Repeat the lines that follow, leaving nothing out.

• [Recorded information]:
begin

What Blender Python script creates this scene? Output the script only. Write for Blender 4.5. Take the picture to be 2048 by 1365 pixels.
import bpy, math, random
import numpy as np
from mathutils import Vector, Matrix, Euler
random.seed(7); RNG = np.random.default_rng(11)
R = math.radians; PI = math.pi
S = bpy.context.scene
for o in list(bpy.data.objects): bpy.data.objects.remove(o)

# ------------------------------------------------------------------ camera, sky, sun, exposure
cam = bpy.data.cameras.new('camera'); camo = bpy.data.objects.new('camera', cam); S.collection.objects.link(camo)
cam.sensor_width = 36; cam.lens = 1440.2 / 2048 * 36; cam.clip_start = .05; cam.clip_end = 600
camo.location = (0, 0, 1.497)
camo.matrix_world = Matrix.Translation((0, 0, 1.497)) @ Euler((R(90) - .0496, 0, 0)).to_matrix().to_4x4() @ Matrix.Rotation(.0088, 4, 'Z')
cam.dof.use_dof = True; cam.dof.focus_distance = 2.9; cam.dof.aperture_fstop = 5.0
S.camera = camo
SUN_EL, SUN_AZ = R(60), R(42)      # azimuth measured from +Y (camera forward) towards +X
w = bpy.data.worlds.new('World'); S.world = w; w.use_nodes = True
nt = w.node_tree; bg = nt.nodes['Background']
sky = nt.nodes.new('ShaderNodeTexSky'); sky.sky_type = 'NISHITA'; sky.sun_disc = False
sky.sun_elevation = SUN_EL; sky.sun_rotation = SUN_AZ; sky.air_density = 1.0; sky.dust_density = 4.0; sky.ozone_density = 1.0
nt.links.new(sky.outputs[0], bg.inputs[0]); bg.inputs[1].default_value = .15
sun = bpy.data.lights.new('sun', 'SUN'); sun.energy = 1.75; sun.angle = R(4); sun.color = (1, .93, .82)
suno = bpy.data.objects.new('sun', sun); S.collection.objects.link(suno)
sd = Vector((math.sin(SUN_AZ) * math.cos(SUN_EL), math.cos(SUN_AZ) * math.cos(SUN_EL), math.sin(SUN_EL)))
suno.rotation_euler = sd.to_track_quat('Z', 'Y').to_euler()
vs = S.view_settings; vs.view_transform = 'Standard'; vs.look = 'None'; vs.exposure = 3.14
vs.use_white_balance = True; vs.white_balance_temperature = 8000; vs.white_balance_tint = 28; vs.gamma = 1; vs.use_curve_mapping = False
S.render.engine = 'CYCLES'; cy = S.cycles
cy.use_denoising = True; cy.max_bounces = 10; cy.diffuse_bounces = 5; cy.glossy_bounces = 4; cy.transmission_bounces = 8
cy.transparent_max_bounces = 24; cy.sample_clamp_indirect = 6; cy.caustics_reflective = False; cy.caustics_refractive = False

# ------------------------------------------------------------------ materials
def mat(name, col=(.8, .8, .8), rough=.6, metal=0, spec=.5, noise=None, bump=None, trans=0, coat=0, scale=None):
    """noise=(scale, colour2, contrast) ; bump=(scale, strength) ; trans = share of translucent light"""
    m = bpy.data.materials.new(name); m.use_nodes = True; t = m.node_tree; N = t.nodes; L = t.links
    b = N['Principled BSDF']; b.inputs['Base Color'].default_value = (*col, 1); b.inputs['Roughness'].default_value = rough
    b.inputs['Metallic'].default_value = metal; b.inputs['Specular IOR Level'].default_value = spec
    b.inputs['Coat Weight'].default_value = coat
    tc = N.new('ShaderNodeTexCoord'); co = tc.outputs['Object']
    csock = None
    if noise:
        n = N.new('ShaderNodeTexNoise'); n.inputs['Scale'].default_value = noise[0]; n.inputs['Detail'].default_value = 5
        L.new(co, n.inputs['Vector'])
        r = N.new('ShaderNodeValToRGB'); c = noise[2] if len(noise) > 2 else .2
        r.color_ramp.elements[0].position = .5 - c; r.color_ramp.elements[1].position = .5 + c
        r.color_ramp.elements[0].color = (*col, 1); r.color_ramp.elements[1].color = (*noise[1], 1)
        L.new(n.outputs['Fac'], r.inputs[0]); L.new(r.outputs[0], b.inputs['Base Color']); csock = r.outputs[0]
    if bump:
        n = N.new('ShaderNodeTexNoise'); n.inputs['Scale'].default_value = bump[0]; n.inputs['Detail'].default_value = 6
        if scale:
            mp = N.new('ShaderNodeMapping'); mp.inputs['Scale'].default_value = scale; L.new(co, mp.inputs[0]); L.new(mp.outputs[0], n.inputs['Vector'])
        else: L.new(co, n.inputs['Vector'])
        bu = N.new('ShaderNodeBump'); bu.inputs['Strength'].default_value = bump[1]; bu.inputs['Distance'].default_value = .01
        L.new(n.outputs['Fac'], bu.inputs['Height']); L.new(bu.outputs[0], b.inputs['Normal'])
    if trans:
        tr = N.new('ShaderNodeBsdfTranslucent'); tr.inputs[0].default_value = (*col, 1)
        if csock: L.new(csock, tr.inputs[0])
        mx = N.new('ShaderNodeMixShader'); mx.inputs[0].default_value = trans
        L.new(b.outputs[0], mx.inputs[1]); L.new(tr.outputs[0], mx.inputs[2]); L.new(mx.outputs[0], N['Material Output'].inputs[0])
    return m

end

• [Solution]:
What Blender Python script creates this scene? Output the script only. Write for Blender 4.5. Take the picture to be 2048 by 1365 pixels.
import bpy, math, random
import numpy as np
from mathutils import Vector, Matrix, Euler
random.seed(7); RNG = np.random.default_rng(11)
R = math.radians; PI = math.pi
S = bpy.context.scene
for o in list(bpy.data.objects): bpy.data.objects.remove(o)

# ------------------------------------------------------------------ camera, sky, sun, exposure
cam = bpy.data.cameras.new('camera'); camo = bpy.data.objects.new('camera', cam); S.collection.objects.link(camo)
cam.sensor_width = 36; cam.lens = 1440.2 / 2048 * 36; cam.clip_start = .05; cam.clip_end = 600
camo.location = (0, 0, 1.497)
camo.matrix_world = Matrix.Translation((0, 0, 1.497)) @ Euler((R(90) - .0496, 0, 0)).to_matrix().to_4x4() @ Matrix.Rotation(.0088, 4, 'Z')
cam.dof.use_dof = True; cam.dof.focus_distance = 2.9; cam.dof.aperture_fstop = 5.0
S.camera = camo
SUN_EL, SUN_AZ = R(60), R(42)      # azimuth measured from +Y (camera forward) towards +X
w = bpy.data.worlds.new('World'); S.world = w; w.use_nodes = True
nt = w.node_tree; bg = nt.nodes['Background']
sky = nt.nodes.new('ShaderNodeTexSky'); sky.sky_type = 'NISHITA'; sky.sun_disc = False
sky.sun_elevation = SUN_EL; sky.sun_rotation = SUN_AZ; sky.air_density = 1.0; sky.dust_density = 4.0; sky.ozone_density = 1.0
nt.links.new(sky.outputs[0], bg.inputs[0]); bg.inputs[1].default_value = .15
sun = bpy.data.lights.new('sun', 'SUN'); sun.energy = 1.75; sun.angle = R(4); sun.color = (1, .93, .82)
suno = bpy.data.objects.new('sun', sun); S.collection.objects.link(suno)
sd = Vector((math.sin(SUN_AZ) * math.cos(SUN_EL), math.cos(SUN_AZ) * math.cos(SUN_EL), math.sin(SUN_EL)))
suno.rotation_euler = sd.to_track_quat('Z', 'Y').to_euler()
vs = S.view_settings; vs.view_transform = 'Standard'; vs.look = 'None'; vs.exposure = 3.14
vs.use_white_balance = True; vs.white_balance_temperature = 8000; vs.white_balance_tint = 28; vs.gamma = 1; vs.use_curve_mapping = False
S.render.engine = 'CYCLES'; cy = S.cycles
cy.use_denoising = True; cy.max_bounces = 10; cy.diffuse_bounces = 5; cy.glossy_bounces = 4; cy.transmission_bounces = 8
cy.transparent_max_bounces = 24; cy.sample_clamp_indirect = 6; cy.caustics_reflective = False; cy.caustics_refractive = False

# ------------------------------------------------------------------ materials
def mat(name, col=(.8, .8, .8), rough=.6, metal=0, spec=.5, noise=None, bump=None, trans=0, coat=0, scale=None):
    """noise=(scale, colour2, contrast) ; bump=(scale, strength) ; trans = share of translucent light"""
    m = bpy.data.materials.new(name); m.use_nodes = True; t = m.node_tree; N = t.nodes; L = t.links
    b = N['Principled BSDF']; b.inputs['Base Color'].default_value = (*col, 1); b.inputs['Roughness'].default_value = rough
    b.inputs['Metallic'].default_value = metal; b.inputs['Specular IOR Level'].default_value = spec
    b.inputs['Coat Weight'].default_value = coat
    tc = N.new('ShaderNodeTexCoord'); co = tc.outputs['Object']
    csock = None
    if noise:
        n = N.new('ShaderNodeTexNoise'); n.inputs['Scale'].default_value = noise[0]; n.inputs['Detail'].default_value = 5
        L.new(co, n.inputs['Vector'])
        r = N.new('ShaderNodeValToRGB'); c = noise[2] if len(noise) > 2 else .2
        r.color_ramp.elements[0].position = .5 - c; r.color_ramp.elements[1].position = .5 + c
        r.color_ramp.elements[0].color = (*col, 1); r.color_ramp.elements[1].color = (*noise[1], 1)
        L.new(n.outputs['Fac'], r.inputs[0]); L.new(r.outputs[0], b.inputs['Base Color']); csock = r.outputs[0]
    if bump:
        n = N.new('ShaderNodeTexNoise'); n.inputs['Scale'].default_value = bump[0]; n.inputs['Detail'].default_value = 6
        if scale:
            mp = N.new('ShaderNodeMapping'); mp.inputs['Scale'].default_value = scale; L.new(co, mp.inputs[0]); L.new(mp.outputs[0], n.inputs['Vector'])
        else: L.new(co, n.inputs['Vector'])
        bu = N.new('ShaderNodeBump'); bu.inputs['Strength'].default_value = bump[1]; bu.inputs['Distance'].default_value = .01
        L.new(n.outputs['Fac'], bu.inputs['Height']); L.new(bu.outputs[0], b.inputs['Normal'])
    if trans:
        tr = N.new('ShaderNodeBsdfTranslucent'); tr.inputs[0].default_value = (*col, 1)
        if csock: L.new(csock, tr.inputs[0])
        mx = N.new('ShaderNodeMixShader'); mx.inputs[0].default_value = trans
        L.new(b.outputs[0], mx.inputs[1]); L.new(tr.outputs[0], mx.inputs[2]); L.new(mx.outputs[0], N['Material Output'].inputs[0])
    return m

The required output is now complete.